• Directions:
Emit the data below verbatim, stripping out any pictures.

• Data:
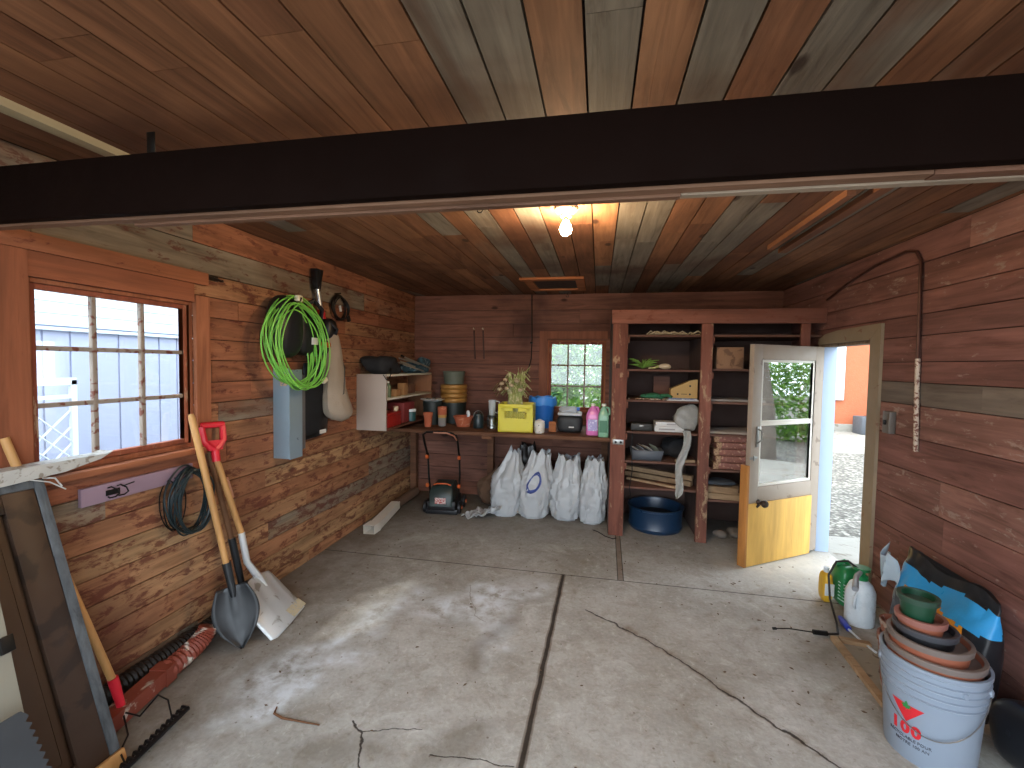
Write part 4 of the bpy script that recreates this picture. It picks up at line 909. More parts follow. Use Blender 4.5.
for i in range(9): a = random.random()*6.3; r_ = random.random()*.09; blob(b, ell((r_*cos(a), r_*sin(a), .022), (.018, .014, .012), 1), 8, 6)
b.build('seed_heads', mat('grey_bits', '#8d8a85', .8, wear='#4a4a4a', wa=.5, sc=40), pl)
def pot(name, p, r0, r1, h, m, label, group=None, rim=.2, n=24, cat='flower pot', rot=None):
    t_ = T(name, label, cat, p, group=group, rot=rot); b = B(); b.lathe([(0, 0), (r0, 0), (r0+(r1-r0)*(1-rim)*.9, h*(1-rim)), (r1, h*(1-rim)+.001), (r1*1.02, h), (r1*.92, h), (r0*.9, h*.1+.004), (0, h*.1+.004)], n); b.build('pot', m, t_); return t_
M_TERR = mat('terracotta', '#a8583a', .8, var=.1, sc=8, wear='#b87a5e', wa=.4)
pot('terracotta_pot', (-1.74, 4.38, BZ), .036, .050, .15, M_TERR, 'slim terracotta pot on the bench beside the teal jar')
st = T('pot_column', 'orange clay pot stacked on a grey ribbed pot on the bench', 'flower pot', (-1.62, 4.48, BZ))
b = B(); b.lathe([(0, 0), (.042, 0), (.046, .09), (0, .09)], 22); b.build('grey_pot', mat('grey_clay', '#7e7a78', .8), st)
b = B(); b.lathe([(0, .091), (.046, .091), (.048, .12), (0, .12)], 22); b.build('ochre_pot', mat('ochre_clay', '#b08a45', .8), st)
b = B(); b.lathe([(0, .121), (.048, .121), (.050, .205), (.046, .205), (.04, .16), (0, .16)], 22); b.build('orange_pot', M_TERR, st)
pot('clay_bowl', (-1.40, 4.52, BZ), .07, .105, .11, M_TERR, 'wide clay bowl on the bench with a rag on its rim', rim=.12, cat='bowl')
b = B(); blob(b, ell((-1.33, 4.47, BZ+.135), (.02, .015, .035), .9, .5, 30, 2), 12, 8); tag(b.build('white_rag', M_WHITE), 'white scrap of rag over the rim of the clay bowl', 'rag')
kt = T('enamel_jar', 'dark blue-green jar with lid and wire handle between clay bowl and tin can', 'jar', (-1.215, 4.45, BZ))
b = B(); b.lathe([(0, 0), (.05, 0), (.055, .02), (.055, .11), (.045, .13), (0, .13)], 22); b.build('body', mat('dark_teal_enamel', '#1e2c30', .35), kt)
b = B(); b.lathe([(0, .131), (.047, .131), (.046, .145), (.01, .155), (.012, .17), (0, .172)], 22); b.build('lid', mat('dark_lid', '#2c3532', .4), kt)
b = B(); b.tube([(.052*cos(a), 0, .12+.06*sin(a)) for a in [pi*i/10 for i in range(11)]], .003, 6); b.build('wire_handle', M_STEEL, kt)
M_TIN = mat('shiny_tin', '#9a9c9a', .25, metal=.9, var=.06)
tc_ = T('tin_can', 'shiny ribbed tin can on the bench left of the yellow crate', 'tin can', (-1.075, 4.47, BZ))
b = B(); pr = [(0, 0), (.052, 0), (.052, .02)]
for i in range(5): pr += [(.0505, .03+.016*i), (.052, .038+.016*i)]
pr += [(.052, .118), (.053, .12), (.048, .12), (.047, .04), (0, .04)]; b.lathe(pr, 26); b.build('can', M_TIN, tc_)
b = B(); b.lathe([(0, .041), (.045, .041), (.047, .135), (.0, .137)], 18); b.build('dark_insert', M_BINK, tc_)
pc = T('clear_pitcher', 'clear plastic pitcher with handle standing on the tin can by the crate', 'pitcher', (-1.075, 4.47, BZ+.138))
M_CLR = mat('clear_plastic', '#c9cfd0', .15, var=.03, alpha=.42)
b = B(); b.lathe([(0, 0), (.035, 0), (.042, .15), (.045, .155), (.04, .15), (.033, .004), (0, .004)], 22); b.build('jug', M_CLR, pc)
b = B(); b.tube([(.04, 0, .145), (.075, 0, .14), (.082, 0, .09), (.06, 0, .02), (.037, 0, .03)], .006, 8); b.build('handle', mat('white_handle', '#d8d8d4', .4), pc)
# yellow crate
M_YEL = mat('yellow_plastic', '#cfc42c', .45, var=.05)
cr = T('milk_crate', 'bright yellow plastic crate holding dried onion plants on the bench', 'crate', (-.80, 4.42, BZ), radians(3))
CW, CD_, CH = .34, .30, .275
b = B()
b.bb(-CW/2, CW/2, -CD_/2, CD_/2, 0, .008)
def crate_side(b, M, w):
    b.box((0, 0, .05), (w, .008, .10), M=M); b.box((0, 0, CH-.02), (w, .012, .04), M=M, bev=.002)
    b.box((0, 0, .185-.0), (.001, .001, .001), M=M)
    for s_ in (-1, 1): b.box((s_*(w/2-.03), 0, .168), (.06, .008, .135), M=M)
    b.box((0, 0, .118), (w-.12, .008, .036), M=M)
    for i in range(9):
        for s_ in (-1, 1):
            xx = -(w/2-.06)+(w-.12)*(i+.5)/9; b.bar(M @ Vector((xx-s_*.030, 0, .137)), M @ Vector((xx+s_*.030, 0, .20)), .005, .009, up=M.to_3x3() @ Vector((0, 1, 0)))
    for s_ in (-1, 1): b.box((s_*(w/4+.0), 0, .222), (w/2-.05, .008, .035), M=M)
crate_side(b, Matrix.Translation((0, -CD_/2+.004, 0)), CW); crate_side(b, Matrix.Translation((0, CD_/2-.004, 0)), CW)
crate_side(b, Matrix.Translation((-CW/2+.004, 0, 0)) @ Matrix.Rotation(pi/2, 4, 'Z'), CD_-.02); crate_side(b, Matrix.Translation((CW/2-.004, 0, 0)) @ Matrix.Rotation(pi/2, 4, 'Z'), CD_-.02)
for sx in (-1, 1):
    for sy in (-1, 1): b.box((sx*(CW/2-.006), sy*(CD_/2-.006), CH/2), (.016, .016, CH), bev=.003)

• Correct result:
Write part 4 of the bpy script that recreates this picture. It picks up at line 909. More parts follow. Use Blender 4.5.
for i in range(9): a = random.random()*6.3; r_ = random.random()*.09; blob(b, ell((r_*cos(a), r_*sin(a), .022), (.018, .014, .012), 1), 8, 6)
b.build('seed_heads', mat('grey_bits', '#8d8a85', .8, wear='#4a4a4a', wa=.5, sc=40), pl)
def pot(name, p, r0, r1, h, m, label, group=None, rim=.2, n=24, cat='flower pot', rot=None):
    t_ = T(name, label, cat, p, group=group, rot=rot); b = B(); b.lathe([(0, 0), (r0, 0), (r0+(r1-r0)*(1-rim)*.9, h*(1-rim)), (r1, h*(1-rim)+.001), (r1*1.02, h), (r1*.92, h), (r0*.9, h*.1+.004), (0, h*.1+.004)], n); b.build('pot', m, t_); return t_
M_TERR = mat('terracotta', '#a8583a', .8, var=.1, sc=8, wear='#b87a5e', wa=.4)
pot('terracotta_pot', (-1.74, 4.38, BZ), .036, .050, .15, M_TERR, 'slim terracotta pot on the bench beside the teal jar')
st = T('pot_column', 'orange clay pot stacked on a grey ribbed pot on the bench', 'flower pot', (-1.62, 4.48, BZ))
b = B(); b.lathe([(0, 0), (.042, 0), (.046, .09), (0, .09)], 22); b.build('grey_pot', mat('grey_clay', '#7e7a78', .8), st)
b = B(); b.lathe([(0, .091), (.046, .091), (.048, .12), (0, .12)], 22); b.build('ochre_pot', mat('ochre_clay', '#b08a45', .8), st)
b = B(); b.lathe([(0, .121), (.048, .121), (.050, .205), (.046, .205), (.04, .16), (0, .16)], 22); b.build('orange_pot', M_TERR, st)
pot('clay_bowl', (-1.40, 4.52, BZ), .07, .105, .11, M_TERR, 'wide clay bowl on the bench with a rag on its rim', rim=.12, cat='bowl')
b = B(); blob(b, ell((-1.33, 4.47, BZ+.135), (.02, .015, .035), .9, .5, 30, 2), 12, 8); tag(b.build('white_rag', M_WHITE), 'white scrap of rag over the rim of the clay bowl', 'rag')
kt = T('enamel_jar', 'dark blue-green jar with lid and wire handle between clay bowl and tin can', 'jar', (-1.215, 4.45, BZ))
b = B(); b.lathe([(0, 0), (.05, 0), (.055, .02), (.055, .11), (.045, .13), (0, .13)], 22); b.build('body', mat('dark_teal_enamel', '#1e2c30', .35), kt)
b = B(); b.lathe([(0, .131), (.047, .131), (.046, .145), (.01, .155), (.012, .17), (0, .172)], 22); b.build('lid', mat('dark_lid', '#2c3532', .4), kt)
b = B(); b.tube([(.052*cos(a), 0, .12+.06*sin(a)) for a in [pi*i/10 for i in range(11)]], .003, 6); b.build('wire_handle', M_STEEL, kt)
M_TIN = mat('shiny_tin', '#9a9c9a', .25, metal=.9, var=.06)
tc_ = T('tin_can', 'shiny ribbed tin can on the bench left of the yellow crate', 'tin can', (-1.075, 4.47, BZ))
b = B(); pr = [(0, 0), (.052, 0), (.052, .02)]
for i in range(5): pr += [(.0505, .03+.016*i), (.052, .038+.016*i)]
pr += [(.052, .118), (.053, .12), (.048, .12), (.047, .04), (0, .04)]; b.lathe(pr, 26); b.build('can', M_TIN, tc_)
b = B(); b.lathe([(0, .041), (.045, .041), (.047, .135), (.0, .137)], 18); b.build('dark_insert', M_BINK, tc_)
pc = T('clear_pitcher', 'clear plastic pitcher with handle standing on the tin can by the crate', 'pitcher', (-1.075, 4.47, BZ+.138))
M_CLR = mat('clear_plastic', '#c9cfd0', .15, var=.03, alpha=.42)
b = B(); b.lathe([(0, 0), (.035, 0), (.042, .15), (.045, .155), (.04, .15), (.033, .004), (0, .004)], 22); b.build('jug', M_CLR, pc)
b = B(); b.tube([(.04, 0, .145), (.075, 0, .14), (.082, 0, .09), (.06, 0, .02), (.037, 0, .03)], .006, 8); b.build('handle', mat('white_handle', '#d8d8d4', .4), pc)
# yellow crate
M_YEL = mat('yellow_plastic', '#cfc42c', .45, var=.05)
cr = T('milk_crate', 'bright yellow plastic crate holding dried onion plants on the bench', 'crate', (-.80, 4.42, BZ), radians(3))
CW, CD_, CH = .34, .30, .275
b = B()
b.bb(-CW/2, CW/2, -CD_/2, CD_/2, 0, .008)
def crate_side(b, M, w):
    b.box((0, 0, .05), (w, .008, .10), M=M); b.box((0, 0, CH-.02), (w, .012, .04), M=M, bev=.002)
    b.box((0, 0, .185-.0), (.001, .001, .001), M=M)
    for s_ in (-1, 1): b.box((s_*(w/2-.03), 0, .168), (.06, .008, .135), M=M)
    b.box((0, 0, .118), (w-.12, .008, .036), M=M)
    for i in range(9):
        for s_ in (-1, 1):
            xx = -(w/2-.06)+(w-.12)*(i+.5)/9; b.bar(M @ Vector((xx-s_*.030, 0, .137)), M @ Vector((xx+s_*.030, 0, .20)), .005, .009, up=M.to_3x3() @ Vector((0, 1, 0)))
    for s_ in (-1, 1): b.box((s_*(w/4+.0), 0, .222), (w/2-.05, .008, .035), M=M)
crate_side(b, Matrix.Translation((0, -CD_/2+.004, 0)), CW); crate_side(b, Matrix.Translation((0, CD_/2-.004, 0)), CW)
crate_side(b, Matrix.Translation((-CW/2+.004, 0, 0)) @ Matrix.Rotation(pi/2, 4, 'Z'), CD_-.02); crate_side(b, Matrix.Translation((CW/2-.004, 0, 0)) @ Matrix.Rotation(pi/2, 4, 'Z'), CD_-.02)
for sx in (-1, 1):
    for sy in (-1, 1): b.box((sx*(CW/2-.006), sy*(CD_/2-.006), CH/2), (.016, .016, CH), bev=.003)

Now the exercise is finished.